§ **What the exercise asks**: Everything in the data should be repeated exactly, save for the images.

━━━ Data lines

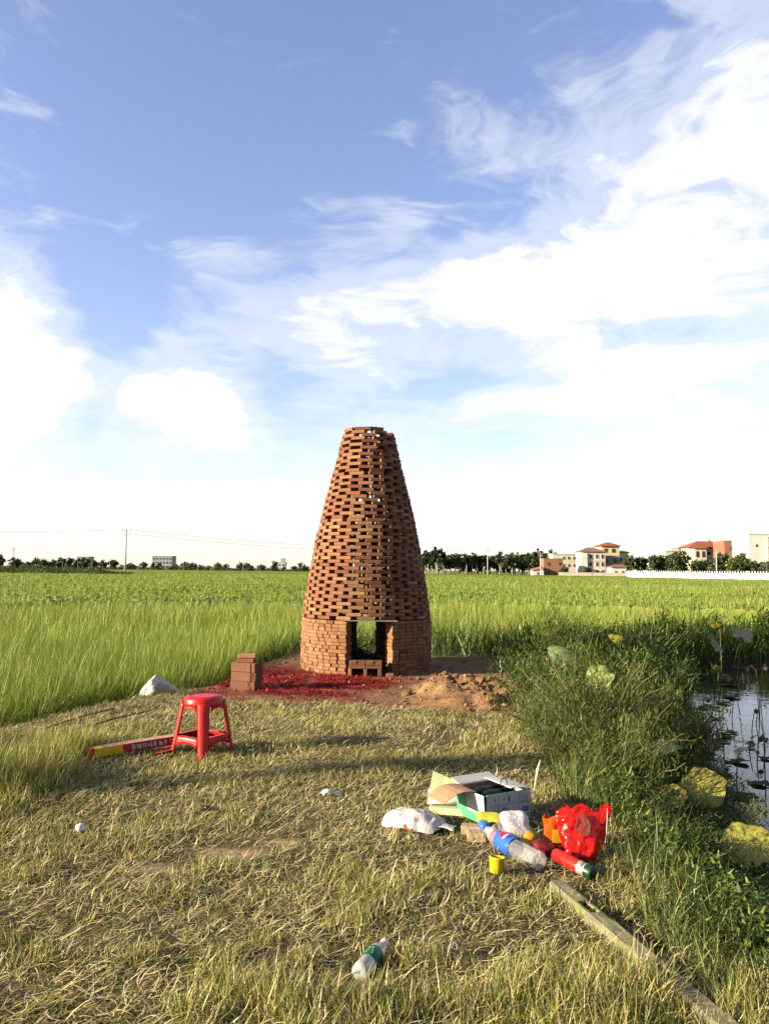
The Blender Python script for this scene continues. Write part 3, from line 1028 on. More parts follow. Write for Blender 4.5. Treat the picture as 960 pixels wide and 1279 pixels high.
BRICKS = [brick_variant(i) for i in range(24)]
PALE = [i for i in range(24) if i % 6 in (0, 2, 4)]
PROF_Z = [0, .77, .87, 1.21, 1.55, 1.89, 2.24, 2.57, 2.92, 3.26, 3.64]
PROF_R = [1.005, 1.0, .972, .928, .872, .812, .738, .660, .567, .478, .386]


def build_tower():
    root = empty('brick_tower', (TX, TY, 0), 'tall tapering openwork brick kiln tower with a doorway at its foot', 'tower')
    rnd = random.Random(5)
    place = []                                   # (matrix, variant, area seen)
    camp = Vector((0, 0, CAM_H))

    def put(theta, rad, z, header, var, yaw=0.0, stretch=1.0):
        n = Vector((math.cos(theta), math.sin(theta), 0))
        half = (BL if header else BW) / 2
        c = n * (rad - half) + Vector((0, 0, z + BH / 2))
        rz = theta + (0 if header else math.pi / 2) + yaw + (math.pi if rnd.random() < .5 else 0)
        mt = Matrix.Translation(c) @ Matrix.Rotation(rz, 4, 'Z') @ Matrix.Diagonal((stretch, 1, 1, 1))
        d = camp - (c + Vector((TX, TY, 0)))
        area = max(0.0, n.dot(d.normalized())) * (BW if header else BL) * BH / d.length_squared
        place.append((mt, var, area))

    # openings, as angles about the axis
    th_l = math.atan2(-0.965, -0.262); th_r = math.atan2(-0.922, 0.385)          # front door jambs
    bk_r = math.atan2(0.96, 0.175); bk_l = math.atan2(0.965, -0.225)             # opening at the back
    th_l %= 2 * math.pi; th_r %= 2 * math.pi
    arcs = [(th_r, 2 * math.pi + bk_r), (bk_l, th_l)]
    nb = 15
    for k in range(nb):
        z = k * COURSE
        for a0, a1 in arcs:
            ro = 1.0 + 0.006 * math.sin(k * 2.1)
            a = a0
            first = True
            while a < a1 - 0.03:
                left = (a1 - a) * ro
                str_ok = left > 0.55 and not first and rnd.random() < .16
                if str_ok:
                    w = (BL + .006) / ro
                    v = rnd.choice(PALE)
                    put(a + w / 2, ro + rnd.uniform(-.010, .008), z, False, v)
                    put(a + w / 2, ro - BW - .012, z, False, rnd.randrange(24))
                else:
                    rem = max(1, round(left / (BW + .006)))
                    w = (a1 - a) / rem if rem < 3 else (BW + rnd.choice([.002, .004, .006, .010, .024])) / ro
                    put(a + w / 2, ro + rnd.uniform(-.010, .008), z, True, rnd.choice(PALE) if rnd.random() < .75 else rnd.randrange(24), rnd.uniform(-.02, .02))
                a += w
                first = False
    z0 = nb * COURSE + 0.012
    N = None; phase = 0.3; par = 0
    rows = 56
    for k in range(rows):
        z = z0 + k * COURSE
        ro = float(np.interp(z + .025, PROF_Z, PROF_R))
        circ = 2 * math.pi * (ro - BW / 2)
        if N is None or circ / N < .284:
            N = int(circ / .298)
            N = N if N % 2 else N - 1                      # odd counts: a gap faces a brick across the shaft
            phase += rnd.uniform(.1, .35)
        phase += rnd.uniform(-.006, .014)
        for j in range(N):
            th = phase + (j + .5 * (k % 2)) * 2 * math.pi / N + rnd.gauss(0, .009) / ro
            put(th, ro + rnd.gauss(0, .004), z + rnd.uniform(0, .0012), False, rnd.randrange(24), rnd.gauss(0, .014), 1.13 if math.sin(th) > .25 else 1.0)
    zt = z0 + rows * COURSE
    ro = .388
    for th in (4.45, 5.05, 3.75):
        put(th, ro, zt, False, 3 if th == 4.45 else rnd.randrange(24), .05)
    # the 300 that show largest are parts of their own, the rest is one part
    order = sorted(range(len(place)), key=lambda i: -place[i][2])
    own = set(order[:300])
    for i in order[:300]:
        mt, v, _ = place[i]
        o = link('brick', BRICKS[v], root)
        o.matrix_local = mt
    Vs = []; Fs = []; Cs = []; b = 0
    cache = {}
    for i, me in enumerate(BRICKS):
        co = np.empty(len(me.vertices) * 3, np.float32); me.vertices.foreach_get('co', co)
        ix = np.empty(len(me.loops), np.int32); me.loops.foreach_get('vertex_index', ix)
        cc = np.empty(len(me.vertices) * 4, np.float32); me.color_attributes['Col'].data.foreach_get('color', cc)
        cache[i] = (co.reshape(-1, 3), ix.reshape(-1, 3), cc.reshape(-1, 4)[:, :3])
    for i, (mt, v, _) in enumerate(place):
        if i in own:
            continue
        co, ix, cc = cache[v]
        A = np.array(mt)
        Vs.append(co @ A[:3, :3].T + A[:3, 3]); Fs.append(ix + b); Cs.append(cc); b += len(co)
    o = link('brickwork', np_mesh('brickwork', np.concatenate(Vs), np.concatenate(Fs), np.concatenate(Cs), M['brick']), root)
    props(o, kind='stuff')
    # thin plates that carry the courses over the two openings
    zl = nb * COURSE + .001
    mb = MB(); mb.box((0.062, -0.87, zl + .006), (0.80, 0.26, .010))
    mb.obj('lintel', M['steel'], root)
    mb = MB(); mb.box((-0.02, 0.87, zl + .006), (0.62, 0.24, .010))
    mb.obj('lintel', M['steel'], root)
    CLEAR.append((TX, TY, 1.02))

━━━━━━

§ **Task answer**:
The Blender Python script for this scene continues. Write part 3, from line 1028 on. More parts follow. Write for Blender 4.5. Treat the picture as 960 pixels wide and 1279 pixels high.
BRICKS = [brick_variant(i) for i in range(24)]
PALE = [i for i in range(24) if i % 6 in (0, 2, 4)]
PROF_Z = [0, .77, .87, 1.21, 1.55, 1.89, 2.24, 2.57, 2.92, 3.26, 3.64]
PROF_R = [1.005, 1.0, .972, .928, .872, .812, .738, .660, .567, .478, .386]


def build_tower():
    root = empty('brick_tower', (TX, TY, 0), 'tall tapering openwork brick kiln tower with a doorway at its foot', 'tower')
    rnd = random.Random(5)
    place = []                                   # (matrix, variant, area seen)
    camp = Vector((0, 0, CAM_H))

    def put(theta, rad, z, header, var, yaw=0.0, stretch=1.0):
        n = Vector((math.cos(theta), math.sin(theta), 0))
        half = (BL if header else BW) / 2
        c = n * (rad - half) + Vector((0, 0, z + BH / 2))
        rz = theta + (0 if header else math.pi / 2) + yaw + (math.pi if rnd.random() < .5 else 0)
        mt = Matrix.Translation(c) @ Matrix.Rotation(rz, 4, 'Z') @ Matrix.Diagonal((stretch, 1, 1, 1))
        d = camp - (c + Vector((TX, TY, 0)))
        area = max(0.0, n.dot(d.normalized())) * (BW if header else BL) * BH / d.length_squared
        place.append((mt, var, area))

    # openings, as angles about the axis
    th_l = math.atan2(-0.965, -0.262); th_r = math.atan2(-0.922, 0.385)          # front door jambs
    bk_r = math.atan2(0.96, 0.175); bk_l = math.atan2(0.965, -0.225)             # opening at the back
    th_l %= 2 * math.pi; th_r %= 2 * math.pi
    arcs = [(th_r, 2 * math.pi + bk_r), (bk_l, th_l)]
    nb = 15
    for k in range(nb):
        z = k * COURSE
        for a0, a1 in arcs:
            ro = 1.0 + 0.006 * math.sin(k * 2.1)
            a = a0
            first = True
            while a < a1 - 0.03:
                left = (a1 - a) * ro
                str_ok = left > 0.55 and not first and rnd.random() < .16
                if str_ok:
                    w = (BL + .006) / ro
                    v = rnd.choice(PALE)
                    put(a + w / 2, ro + rnd.uniform(-.010, .008), z, False, v)
                    put(a + w / 2, ro - BW - .012, z, False, rnd.randrange(24))
                else:
                    rem = max(1, round(left / (BW + .006)))
                    w = (a1 - a) / rem if rem < 3 else (BW + rnd.choice([.002, .004, .006, .010, .024])) / ro
                    put(a + w / 2, ro + rnd.uniform(-.010, .008), z, True, rnd.choice(PALE) if rnd.random() < .75 else rnd.randrange(24), rnd.uniform(-.02, .02))
                a += w
                first = False
    z0 = nb * COURSE + 0.012
    N = None; phase = 0.3; par = 0
    rows = 56
    for k in range(rows):
        z = z0 + k * COURSE
        ro = float(np.interp(z + .025, PROF_Z, PROF_R))
        circ = 2 * math.pi * (ro - BW / 2)
        if N is None or circ / N < .284:
            N = int(circ / .298)
            N = N if N % 2 else N - 1                      # odd counts: a gap faces a brick across the shaft
            phase += rnd.uniform(.1, .35)
        phase += rnd.uniform(-.006, .014)
        for j in range(N):
            th = phase + (j + .5 * (k % 2)) * 2 * math.pi / N + rnd.gauss(0, .009) / ro
            put(th, ro + rnd.gauss(0, .004), z + rnd.uniform(0, .0012), False, rnd.randrange(24), rnd.gauss(0, .014), 1.13 if math.sin(th) > .25 else 1.0)
    zt = z0 + rows * COURSE
    ro = .388
    for th in (4.45, 5.05, 3.75):
        put(th, ro, zt, False, 3 if th == 4.45 else rnd.randrange(24), .05)
    # the 300 that show largest are parts of their own, the rest is one part
    order = sorted(range(len(place)), key=lambda i: -place[i][2])
    own = set(order[:300])
    for i in order[:300]:
        mt, v, _ = place[i]
        o = link('brick', BRICKS[v], root)
        o.matrix_local = mt
    Vs = []; Fs = []; Cs = []; b = 0
    cache = {}
    for i, me in enumerate(BRICKS):
        co = np.empty(len(me.vertices) * 3, np.float32); me.vertices.foreach_get('co', co)
        ix = np.empty(len(me.loops), np.int32); me.loops.foreach_get('vertex_index', ix)
        cc = np.empty(len(me.vertices) * 4, np.float32); me.color_attributes['Col'].data.foreach_get('color', cc)
        cache[i] = (co.reshape(-1, 3), ix.reshape(-1, 3), cc.reshape(-1, 4)[:, :3])
    for i, (mt, v, _) in enumerate(place):
        if i in own:
            continue
        co, ix, cc = cache[v]
        A = np.array(mt)
        Vs.append(co @ A[:3, :3].T + A[:3, 3]); Fs.append(ix + b); Cs.append(cc); b += len(co)
    o = link('brickwork', np_mesh('brickwork', np.concatenate(Vs), np.concatenate(Fs), np.concatenate(Cs), M['brick']), root)
    props(o, kind='stuff')
    # thin plates that carry the courses over the two openings
    zl = nb * COURSE + .001
    mb = MB(); mb.box((0.062, -0.87, zl + .006), (0.80, 0.26, .010))
    mb.obj('lintel', M['steel'], root)
    mb = MB(); mb.box((-0.02, 0.87, zl + .006), (0.62, 0.24, .010))
    mb.obj('lintel', M['steel'], root)
    CLEAR.append((TX, TY, 1.02))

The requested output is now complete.